The Braves have signed right-hander James Karinchak to a minor league contract, The Athletic’s Ken Rosenthal reports. Should Karinchak make Atlanta’s roster, he’ll earn $840K in guaranteed money, as per 7News Boston’s Ari Alexander. He’s represented by Gaeta Sports Management.
Best known for his days as a strikeout artist in Cleveland’s bullpen, it has now been more than two years since Karinchak last pitched in a big league game. His 2024 workload consisted of just 6 2/3 innings in the minors due to shoulder problems, and after the Guardians outrighted him and allowed Karinchak to enter free agency last winter, he landed with the White Sox on a minor league deal. Karinchak posted a 2.45 ERA and a 28.1% strikeout rate over 29 1/3 innings for Triple-A Charlotte before he was released in June.
Those seemingly strong numbers in Triple-A were undermined by a 16.5% walk rate, which is essentially the story of Karinchak’s career. He owns an eye-popping 36.3% career strikeout rate over his MLB career, and he also posted a 3.10 ERA over 165 2/3 innings with Cleveland from 2019-23. However, a 14.1% walk rate and some problems with the home run ball limited Karinchak’s effectiveness, plus injuries like his shoulder woes or a teres major strain in 2022 provided further obstacles.
The Guardians have one of baseball’s more celebrated pitching development staffs, so the fact that the Guards chose to move on from Karinchak doesn’t bode well for the possibility that he might solve his control problems. Still, Karinchak’s strikeout potential is so tantalizing that it isn’t at all surprising to see teams like the White Sox or Braves take minor league fliers on the righty to see if he can get things on track, or perhaps Atlanta’s coaches think they might have a fix. Karinchak is still only 30 years old and he has two years of arbitration eligibility remaining, so there’s hidden-gem potential for the Braves if Karinchak can manage even average control.

Seeing the phrase “teams like the White Sox or Braves…” can’t be a welcome sight for Atlanta fans.
It’s a minor league depth signing, so no real worries either way. AAA needs a full roster as well.
The Braves season last year was a nightmare, the Dodgers would not have made the playoffs if same circumstances had happened to them. If the Braves fix their bullpen, add a starter, resign Kim, and move Profar to dh, they will be there.

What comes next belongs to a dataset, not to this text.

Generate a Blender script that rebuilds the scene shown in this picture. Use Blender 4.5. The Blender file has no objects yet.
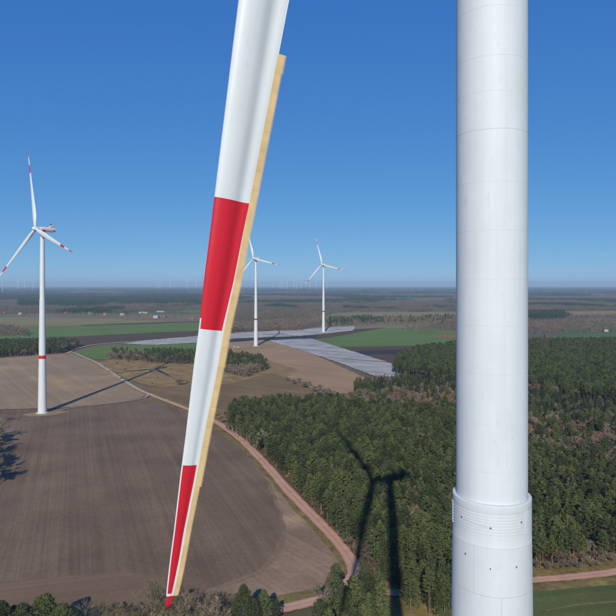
import bpy, bmesh, math, random
from mathutils import Vector, Matrix, noise
from mathutils.geometry import tessellate_polygon
R = math.radians
sc = bpy.context.scene
C = sc.collection
CAMH, F, CX, HY = 114.0, 610.0, 308.0, 285.0     # camera height; focal length and horizon of the photograph

# ------------------------------------------------------------------ camera, sky, sun, exposure
cd = bpy.data.cameras.new('camera'); cam = bpy.data.objects.new('camera', cd); C.objects.link(cam)
cam.location = (0, 0, CAMH); cam.rotation_euler = (R(90), 0, 0)
cd.sensor_width = 36; cd.lens = F/616*36; cd.shift_y = -23/616
cd.clip_start = 0.5; cd.clip_end = 300000
sc.camera = cam
SUN_EL, SUN_AZ = 29.0, 6.3           # the sun stands behind the camera, a little to its left
w = bpy.data.worlds.new('World'); sc.world = w; w.use_nodes = True
nt = w.node_tree; bg = nt.nodes['Background']
sky = nt.nodes.new('ShaderNodeTexSky'); sky.sky_type = 'NISHITA'; sky.sun_disc = False
sky.sun_elevation = R(SUN_EL); sky.sun_rotation = R(180+SUN_AZ)
sky.altitude = 0; sky.air_density = 0.5; sky.dust_density = 0.0; sky.ozone_density = 10.0
bg.inputs[1].default_value = 0.085
sr = nt.nodes.new('ShaderNodeSeparateColor'); cr_ = nt.nodes.new('ShaderNodeCombineColor'); nt.links.new(sky.outputs[0], sr.inputs[0])
for i, (ex, co) in enumerate(((.84, .79), (.56, .70), (.26, .75))):     # one grade for the whole sky: the camera's deep clear blue
    p = nt.nodes.new('ShaderNodeMath'); p.operation = 'POWER'; p.inputs[1].default_value = ex; nt.links.new(sr.outputs[i], p.inputs[0])
    q = nt.nodes.new('ShaderNodeMath'); q.operation = 'MULTIPLY'; q.inputs[1].default_value = co*.085**(ex-1); nt.links.new(p.outputs[0], q.inputs[0]); nt.links.new(q.outputs[0], cr_.inputs[i])
nt.links.new(cr_.outputs[0], bg.inputs[0])
sd = bpy.data.lights.new('sun', 'SUN'); so = bpy.data.objects.new('sun', sd); C.objects.link(so)
sd.energy = 4.4; sd.angle = R(0.53); sd.color = (1, .94, .82)
S = Vector((-math.sin(R(SUN_AZ))*math.cos(R(SUN_EL)), -math.cos(R(SUN_AZ))*math.cos(R(SUN_EL)), math.sin(R(SUN_EL))))
so.rotation_euler = S.to_track_quat('Z', 'Y').to_euler(); so.location = S*400
sc.view_settings.view_transform = 'Standard'; sc.view_settings.look = 'None'
sc.view_settings.exposure = 0.0; sc.view_settings.gamma = 1
sc.render.engine = 'CYCLES'
sc.cycles.max_bounces = 6; sc.cycles.diffuse_bounces = 2; sc.cycles.glossy_bounces = 2
sc.cycles.transmission_bounces = 3; sc.cycles.volume_bounces = 1; sc.cycles.use_denoising = True

# ------------------------------------------------------------------ helpers
def tag(o, label=None, cat=None, group=None, kind=None):
    if label: o['label'] = label
    if cat: o['category'] = cat
    if group: o['group'] = group
    if kind: o['kind'] = kind
    return o
def link_mesh(name, me, parent=None):
    o = bpy.data.objects.new(name, me); C.objects.link(o)
    if parent: o.parent = parent
    return o
def mesh(name, V, Fc, mats, parent=None, mi=None, smooth=False):
    me = bpy.data.meshes.new(name); me.from_pydata([tuple(v) for v in V], [], Fc)
    for m in (mats if isinstance(mats, (list, tuple)) else [mats]): me.materials.append(m)
    if mi: me.polygons.foreach_set('material_index', mi)
    if smooth: me.polygons.foreach_set('use_smooth', [True]*len(me.polygons))
    me.update()
    return link_mesh(name, me, parent)
def empty(name, loc, rz=0):
    o = bpy.data.objects.new(name, None); C.objects.link(o); o.location = loc; o.rotation_euler = (0, 0, rz)
    o.empty_display_size = 1
    return o
def copy_tree(o, parent=None):
    c = o.copy(); C.objects.link(c)
    if parent: c.parent = parent
    for ch in list(o.children): copy_tree(ch, c)
    return c
def G(px, py, z=0):                                   # ground point seen at a photograph pixel
    d = F*(CAMH-z)/(py-HY); return Vector(((px-CX)/F*d, d, z))
def inpoly(x, y, P):
    r = False; j = len(P)-1
    for i in range(len(P)):
        xi, yi, xj, yj = P[i][0], P[i][1], P[j][0], P[j][1]
        if (yi > y) != (yj > y) and x < (xj-xi)*(y-yi)/(yj-yi)+xi: r = not r
        j = i
    return r
def smooth_line(P, n=8):                              # Catmull-Rom through 2-D points
    out = []
    for i in range(len(P)-1):
        p0, p1, p2, p3 = P[max(i-1, 0)], P[i], P[i+1], P[min(i+2, len(P)-1)]
        for k in range(n):
            t = k/n
            out.append(tuple(.5*(2*b+(c-a)*t+(2*a-5*b+4*c-d)*t*t+(3*b-a-3*c+d)*t**3) for a, b, c, d in zip(p0, p1, p2, p3)))
    out.append(tuple(P[-1])); return out
def ring_tube(V, Fc, pts, rad, n=6, cap=False):
    b = len(V)
    for i, (p, r) in enumerate(zip(pts, rad)):
        p = Vector(p); t = (Vector(pts[min(i+1, len(pts)-1)])-Vector(pts[max(i-1, 0)])).normalized()
        u = t.orthogonal().normalized() if abs(t.z) < .9 else Vector((1, 0, 0)); u = (u-t*u.dot(t)).normalized(); v = t.cross(u)
        for k in range(n):
            a = 2*math.pi*k/n; V.append(p+u*(math.cos(a)*r)+v*(math.sin(a)*r))
    for i in range(len(pts)-1):
        for k in range(n):
            k2 = (k+1) % n; Fc.append((b+i*n+k, b+i*n+k2, b+(i+1)*n+k2, b+(i+1)*n+k))
    if cap: Fc.append(tuple(b+(len(pts)-1)*n+k for k in range(n)))
def box(V, Fc, x0, x1, y0, y1, z0, z1):
    b = len(V)
    V += [(x0,y0,z0),(x1,y0,z0),(x1,y1,z0),(x0,y1,z0),(x0,y0,z1),(x1,y0,z1),(x1,y1,z1),(x0,y1,z1)]
    Fc += [tuple(b+i for i in f) for f in ((0,3,2,1),(4,5,6,7),(0,1,5,4),(1,2,6,5),(2,3,7,6),(3,0,4,7))]

# ------------------------------------------------------------------ materials
def nodes(name, rough=.9, spec=.3):
    m = bpy.data.materials.new(name); m.use_nodes = True
    b = m.node_tree.nodes['Principled BSDF']
    b.inputs['Roughness'].default_value = rough; b.inputs['Specular IOR Level'].default_value = spec
    return m, m.node_tree, b
def N(t, kind, **k):
    n = t.nodes.new(kind)
    for a, v in k.items(): setattr(n, a, v)
    return n
def ramp(t, src, stops):
    r = N(t, 'ShaderNodeValToRGB'); t.links.new(src, r.inputs[0]); e = r.color_ramp.elements
    while len(e) < len(stops): e.new(.5)
    for x, (p, c) in zip(e, stops): x.position = p; x.color = (*c, 1)
    return r.outputs[0]
def mixc(t, fac, a, b, mode='MIX'):
    n = N(t, 'ShaderNodeMix', data_type='RGBA', blend_type=mode)
    for s, v in ((0, fac), (6, a), (7, b)):
        if hasattr(v, 'is_output'): t.links.new(v, n.inputs[s])
        elif isinstance(v, (int, float)): n.inputs[s].default_value = v
        else: n.inputs[s].default_value = (*v, 1)
    return n.outputs[2]
def pos(t, rz=0, scale=(1, 1, 1)):
    g = N(t, 'ShaderNodeNewGeometry'); v = g.outputs['Position']
    if rz:                                              # turn first, stretch afterwards
        a = N(t, 'ShaderNodeMapping'); a.inputs['Rotation'].default_value = (0, 0, rz); t.links.new(v, a.inputs[0]); v = a.outputs[0]
    m = N(t, 'ShaderNodeMapping'); m.inputs['Scale'].default_value = scale; t.links.new(v, m.inputs[0]); return m.outputs[0]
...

Karinchak was a monster coming up through the minors. In 2019 he was striking out better than 20 batters per 9 IP. At that rate his walk issues didn’t matter because any extra base runners would just end up stranded by strikeouts.
It was just two pitches. A high spin fastball that seemed to rise at 97-99, and a 12-6 curve that simply fell off the table. They were tunneled well, and basically you had to guess. There was such separation on the two that if you guessed heater in the zone and were wrong, you were swinging at a curve that was hitting dirt. If you guessed a curve that would stay in the zone, it was a fastball at your eyes.
But he was very likely a guy who was helped by the sticky stuff. Trevor Bauer noted that guys who used that would likely see their spin rates peak and valley in telltale ways throughout a game. Bauer went so far as to show what that would look like on one of his YouTube videos. Karinchak’s profile matched it pretty closely. He never got caught during the Crack down on it but there was a funny moment where the Mariners were so convinced he was doing it that they had the umps check his hair.
He probably could have survived that but then he also lost velocity after the injuries. I’m not sure there’s really a way to rehab that kinda pitcher. Guys at 30 don’t usually suddenly learn control and his stuff is gone in a way that seems unlikely to return. He’s not gonna suddenly learn 2 more pitches or completely change his violent delivery.
Guys at 30 don’t usually suddenly learn control –
Nolan Ryan age 29, 5.8 bb/9
Nolan Ryan age 33, 3.8 bb/9
Not saying he’s Nolan Ryan, but things are possible.
Nice info Col-c. Thanks.
This winter is looking a lot like last winter for the Bravos. Throwing as much crap up on the wall and see what sticks. Maybe AA needs some of that sticky stuff.
It’s early December. The Braves have already done better than last winter so far. Complain in February if key areas havent been addressed.
AA,always trying to catch lighting in bottle instead of pursuing proven talent.
It’s depth bullpen piece. Relievers, except for the top 15 or so closers, are so unreliable year to year that you’re just as likely to catch lightning in a bottle as you are paying significantly more for “proven talent” and having their production fall off a cliff.